I'm an artist, researcher, and educator. I use print design, photography, sound and écriture féminine (Cixous) to explore and listen to personal stories of everyday life, with particular interest in listening into lived experiences of multi-ethnic class identity, the working conditions in the creative and cultural industries (CCI’s), precarity and socio-economic inequality.  I have a background in socially engaged art and activism. I’ve co-founded and directed award winning campaigns at This is Rubbish (2010 - 2015) and worked as a campaigner at Oxfam (2012 - 14).

My PhD (2015 - 2022) examined how intersectional working-class experience is excluded from socially engaged art (and the creative industries at large), and studied how convivial listening practices might help to better understand and challenge such inequities and exclusions. I’m interested in how we listen together, and how this might offer a form of giving attention, a form of listening to stories often erased, played down, or muted. I’m currently prototyping listening-rituals, using a range of listening practices and processes. I’m increasingly interested in the relationship between deep listening methods, technologies, ritual and embodiment. I’m about to embark on this year long practice with Cai Tomos, and am curious to see what I end up producing. 

I’ve been awarded numerous awards for my socially engaged art practice. In 2015, I was artist in residence at Cambridge University's Centre for Arts, Social Sciences and Humanities (CRASSH) conference; Sound Studies; Art Experience, Politics. I made new work for Theastre Gate's Bristol based project Sanctum (2015). I was commissioned to produce an exhibition at Somerset House, London, with my immersive sound installation Discord (2016). In 2017 I was artist in residence at Knowle West Media Centre and funded by the Arts Council to produce a touring sound installation A Life, A Presence Like the Air (2017). In 2018 I presented my research at a range of conferences including Creative Practice in the Age of Neoliberal Hopelessness (2018). In 2019, I was awarded position of artist in residence at Porthmeor Studios, St Ives, and have presented my praxis- research at the Centre for Research in Sound Art Practice (CRiSAP), Internoise Conference in Madrid, and Radio as Social Media Conference at the University of Siena. I am currently a member of the Shared Campus Social Transformation and Global Icons working groups, working closely with colleagues from Zurich University of Art and Design and Hong Kong Baptist University.

I see teaching as an integral part of my creative praxis.
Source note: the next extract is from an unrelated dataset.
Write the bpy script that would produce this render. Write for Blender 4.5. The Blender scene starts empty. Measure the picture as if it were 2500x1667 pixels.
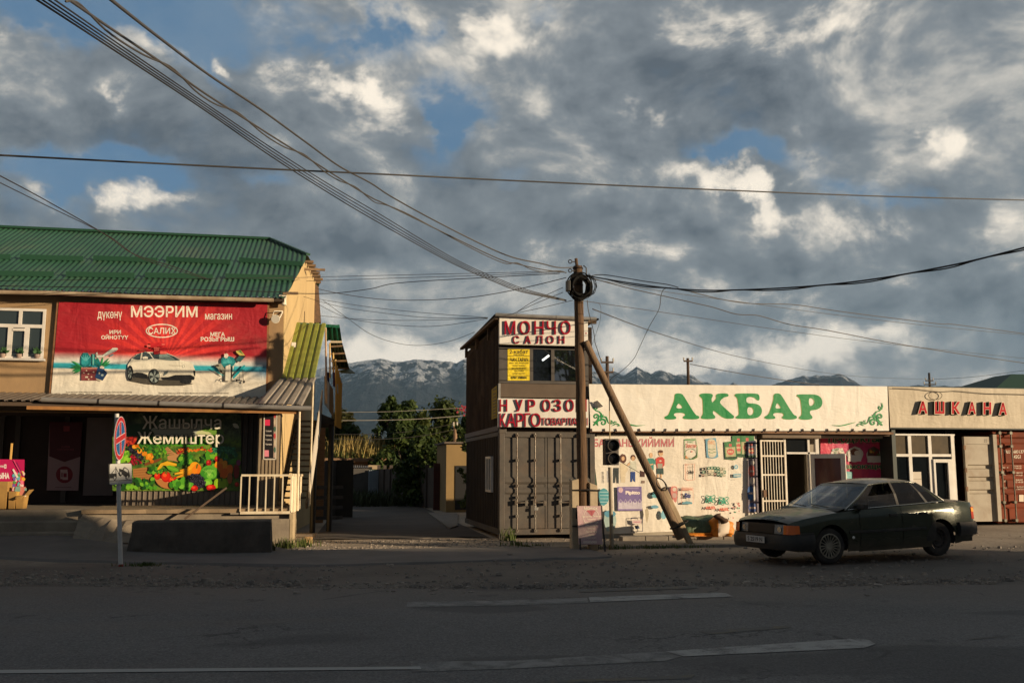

I like the term artist-teacher, though I often find new and different ways to think and talk about what teaching is, how I do it, to what affect. It’s a space where I get to explore new ideas and enter dialogue with, and learn from students and peers. I draw on slow design and participatory learning principles, using teaching and learning methods such as critical reflection, engaged pedagogy, object-based learning, and sharing stories of everyday life. I have a PgCert distinction in Academic Practice in Art, Design and Communication (2021).

Alongside my praxis, I'm unit leader and senior lecturer in contextual and theoretical studies at LCC, University of the Arts London. I’m tutor and module lead on the Falmouth Fine Art (online) course. I also tutor on the Interaction Design Communication MA at LCC. I was academic lead on the Shared Campus Summer School, Hacking Global Pop Icons (2020 - 2022).